Wednesday, 25 November 2020

25/11/20 ^^^Today I confirmed that there is no pattern with Els

 Since there is no pattern, then there is no connection whatsoever.

I must be able to remain autonomous all the time.

There is no connectivity between me and Els.

What is more relevant for me now?  To be in limerence or to live life fully mindful that I was delusional?

The best is to RIPCORD.  This was my rational decision for quite some time already.

Let's face it.  I need to break a cocaine-like addiction.  I don't know what a cocaine [] addiction is like but definitely, any form of addiction is bad.   Like right now I am addicted to nasi lemak and 3-in-1 coffee.  I hope those are only temporary replacements for Nicorette.

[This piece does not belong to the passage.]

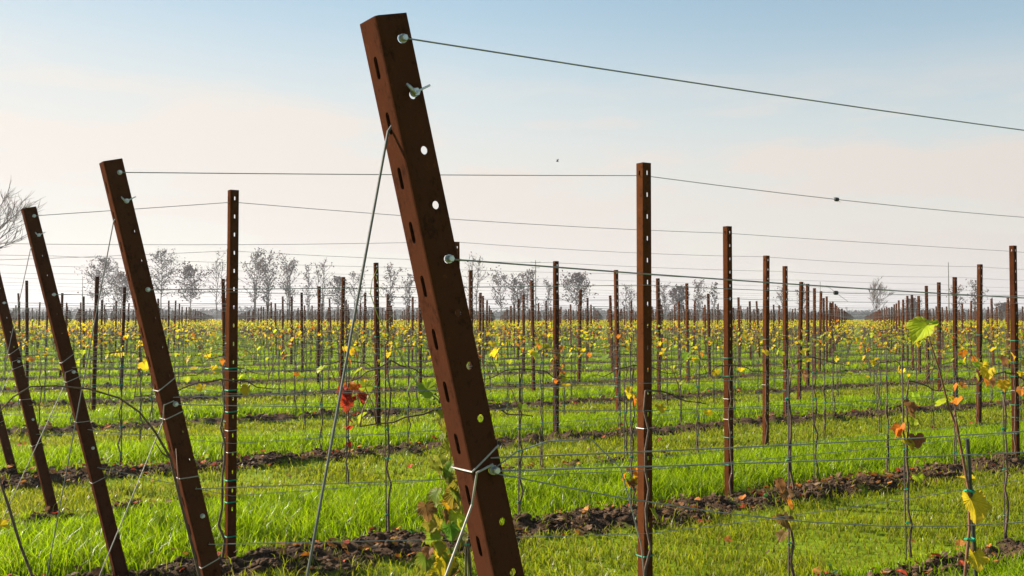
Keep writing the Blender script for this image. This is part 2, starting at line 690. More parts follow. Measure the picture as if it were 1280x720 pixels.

I have to decide on my addiction to Els.  It is better that I quit.  Even if she is my wife, she is my Unit Trust that I cash in the next 21 years.

When I quit Nicorette, I have no more attraction to Els.

Like I said, it is nonreciprocating.  What's more, today I confirmed that there is no pattern.

As it is the relationship is a guessing game.  If I have to keep on guessing, then I say it is really a delusion.

JUST WALK AWAY...

What is so difficult?  I can still listen to her.  It's just that I am protecting myself from being hurt by her nonreciprocating behavior.

Honestly, Sarah, I'm really fed up with Els.  It's not working out.

I was in limerence.

I need to read the book Love and Limerence and get over this experience once and for all.

Two reasons:

  • It is nonreciprocating 
  • There is no pattern
Plus after I quit Nicorette, I really have nothing to say to her.  She is just another chick that comes and goes.

I wish I can say something nice to her but really, there is nothing because of the two stated reasons.

Why should I let her decide on my happiness?  Why do I choose to see things that are not there?

------------------------------------------

I never get a chance to see it from her perspective.

I figured it is a very easy decision, just choose a favorable radio station.  In this case, I chose Lite.

I need to be inspired.  Els is not inspirational of late.  She is becoming complacent with her choice of songs.

The only person I can say who is at the top of his game is Rex.  Even the Shaz is getting stale.  So is Greenman.

I need to get out of the Traxx vortex.  Otherwise, I will be sucked into conformity.  Of all the things that I fear, I think conformity is among the top things I fear most.  So I better exit before I start conforming.